## DATA EXCERPT
— Start —
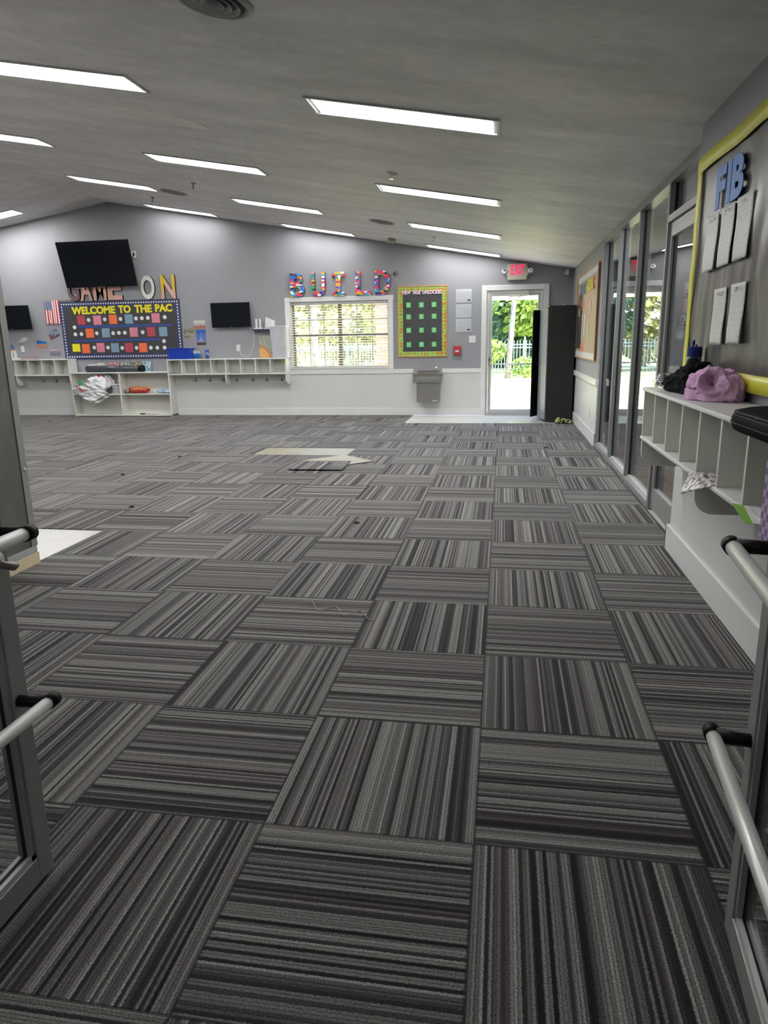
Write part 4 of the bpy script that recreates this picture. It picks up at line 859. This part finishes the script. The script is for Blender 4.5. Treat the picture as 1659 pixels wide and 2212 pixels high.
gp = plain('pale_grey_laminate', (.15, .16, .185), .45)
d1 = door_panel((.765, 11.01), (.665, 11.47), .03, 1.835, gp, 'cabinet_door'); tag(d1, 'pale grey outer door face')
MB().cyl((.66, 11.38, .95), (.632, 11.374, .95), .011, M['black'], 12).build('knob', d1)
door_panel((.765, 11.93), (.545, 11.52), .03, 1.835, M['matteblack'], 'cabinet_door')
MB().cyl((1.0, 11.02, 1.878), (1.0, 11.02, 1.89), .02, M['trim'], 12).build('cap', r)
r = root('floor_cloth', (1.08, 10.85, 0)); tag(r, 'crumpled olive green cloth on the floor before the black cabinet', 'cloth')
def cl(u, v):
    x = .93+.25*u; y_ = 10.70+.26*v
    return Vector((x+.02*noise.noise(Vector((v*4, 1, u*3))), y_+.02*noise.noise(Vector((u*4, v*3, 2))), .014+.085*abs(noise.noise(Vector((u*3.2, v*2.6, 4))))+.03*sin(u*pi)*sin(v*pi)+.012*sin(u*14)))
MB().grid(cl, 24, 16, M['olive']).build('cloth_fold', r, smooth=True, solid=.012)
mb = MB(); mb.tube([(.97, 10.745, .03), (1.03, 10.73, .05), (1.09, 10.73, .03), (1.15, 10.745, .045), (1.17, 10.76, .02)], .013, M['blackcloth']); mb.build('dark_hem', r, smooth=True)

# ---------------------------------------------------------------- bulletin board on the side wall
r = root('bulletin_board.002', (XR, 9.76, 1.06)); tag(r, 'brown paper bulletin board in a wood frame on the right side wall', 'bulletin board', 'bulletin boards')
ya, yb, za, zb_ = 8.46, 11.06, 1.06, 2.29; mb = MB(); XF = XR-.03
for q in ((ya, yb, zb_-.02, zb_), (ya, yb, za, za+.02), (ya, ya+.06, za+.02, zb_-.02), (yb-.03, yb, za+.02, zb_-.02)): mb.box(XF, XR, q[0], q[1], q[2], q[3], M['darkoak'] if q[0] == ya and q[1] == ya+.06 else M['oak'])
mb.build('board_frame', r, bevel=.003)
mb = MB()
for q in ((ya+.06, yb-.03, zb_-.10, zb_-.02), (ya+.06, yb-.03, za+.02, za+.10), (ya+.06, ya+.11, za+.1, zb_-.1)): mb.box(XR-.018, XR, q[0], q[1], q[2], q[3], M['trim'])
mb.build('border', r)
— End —
## PROBLEM
Transcribe each line above verbatim, with the pictures left out.

## ANSWER BELOW
Write part 4 of the bpy script that recreates this picture. It picks up at line 859. This part finishes the script. The script is for Blender 4.5. Treat the picture as 1659 pixels wide and 2212 pixels high.
gp = plain('pale_grey_laminate', (.15, .16, .185), .45)
d1 = door_panel((.765, 11.01), (.665, 11.47), .03, 1.835, gp, 'cabinet_door'); tag(d1, 'pale grey outer door face')
MB().cyl((.66, 11.38, .95), (.632, 11.374, .95), .011, M['black'], 12).build('knob', d1)
door_panel((.765, 11.93), (.545, 11.52), .03, 1.835, M['matteblack'], 'cabinet_door')
MB().cyl((1.0, 11.02, 1.878), (1.0, 11.02, 1.89), .02, M['trim'], 12).build('cap', r)
r = root('floor_cloth', (1.08, 10.85, 0)); tag(r, 'crumpled olive green cloth on the floor before the black cabinet', 'cloth')
def cl(u, v):
    x = .93+.25*u; y_ = 10.70+.26*v
    return Vector((x+.02*noise.noise(Vector((v*4, 1, u*3))), y_+.02*noise.noise(Vector((u*4, v*3, 2))), .014+.085*abs(noise.noise(Vector((u*3.2, v*2.6, 4))))+.03*sin(u*pi)*sin(v*pi)+.012*sin(u*14)))
MB().grid(cl, 24, 16, M['olive']).build('cloth_fold', r, smooth=True, solid=.012)
mb = MB(); mb.tube([(.97, 10.745, .03), (1.03, 10.73, .05), (1.09, 10.73, .03), (1.15, 10.745, .045), (1.17, 10.76, .02)], .013, M['blackcloth']); mb.build('dark_hem', r, smooth=True)

# ---------------------------------------------------------------- bulletin board on the side wall
r = root('bulletin_board.002', (XR, 9.76, 1.06)); tag(r, 'brown paper bulletin board in a wood frame on the right side wall', 'bulletin board', 'bulletin boards')
ya, yb, za, zb_ = 8.46, 11.06, 1.06, 2.29; mb = MB(); XF = XR-.03
for q in ((ya, yb, zb_-.02, zb_), (ya, yb, za, za+.02), (ya, ya+.06, za+.02, zb_-.02), (yb-.03, yb, za+.02, zb_-.02)): mb.box(XF, XR, q[0], q[1], q[2], q[3], M['darkoak'] if q[0] == ya and q[1] == ya+.06 else M['oak'])
mb.build('board_frame', r, bevel=.003)
mb = MB()
for q in ((ya+.06, yb-.03, zb_-.10, zb_-.02), (ya+.06, yb-.03, za+.02, za+.10), (ya+.06, ya+.11, za+.1, zb_-.1)): mb.box(XR-.018, XR, q[0], q[1], q[2], q[3], M['trim'])
mb.build('border', r)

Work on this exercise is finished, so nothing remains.